Great blog, by the way.
Hey idea man:
Cool! I don't know to many Orloffs (and that's a my real-life name).
E
I guess there's something of ourselves in all of our characters. At some level it is hard to imagine being someone else. The outward trappings can be imagined -- profession, appearance etc but trying to imagine being inside someone's else's head, when really, we never see the inside of anyone else's heads but our own. We receive communications from those places but we can't live there.
As for wanting to write....with me it's more just wanting to play with stories. As a kid I'd tell myself stories walking home from school. My stories were always more interesting - to me- than the familiar route home from school.
_mayer
First of all, great photo. Made me smile bigger'n I have in awhile. Well...bigger'n anything that wasn't about ME. ;-)
You're spot on here, of course. My protagonists so far have all been "me...ifs".

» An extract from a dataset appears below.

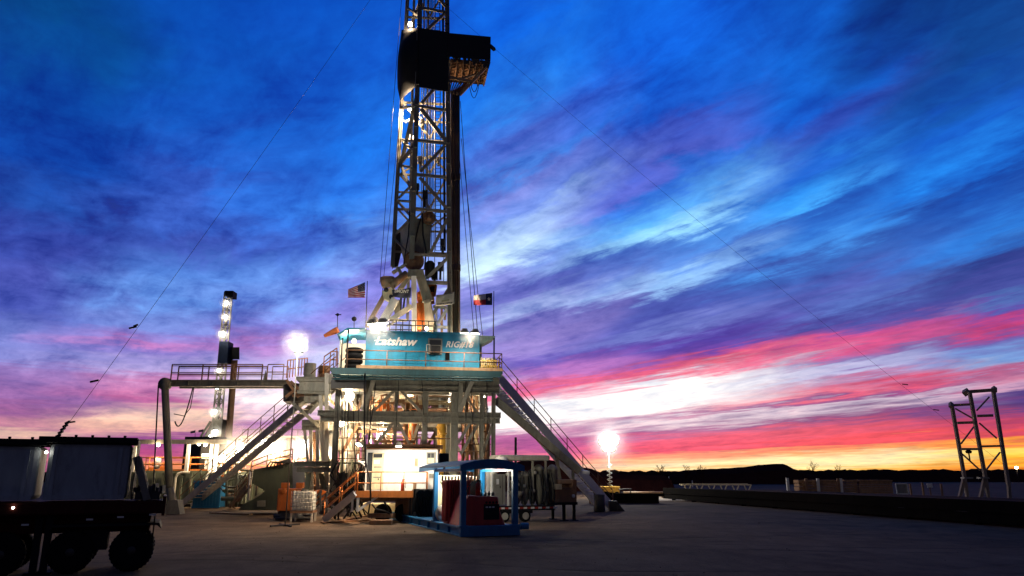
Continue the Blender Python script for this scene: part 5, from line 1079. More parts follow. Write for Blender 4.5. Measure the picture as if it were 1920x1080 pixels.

Some have asked if my main character is me...and I say "No, she's a lot nicer than me!" Because my novel is technically my situation to which I've made up a story it's hard for the few who know me and know about the book to differentiate. I strive to develop differences in all my characters to anyone in real life who might have inspired me.
My favorite part of this process has been the invention of characters. Oh, if only we could do that in real life!
I suspect there's more than a little bit of "Walter Mitty" fantasy in most writer's efforts, although that's always puzzled me about people who write depressing, dreary book where shitty things happen to the main character and it doesn't all turn out in the end. Maybe it just applies to commercial writers.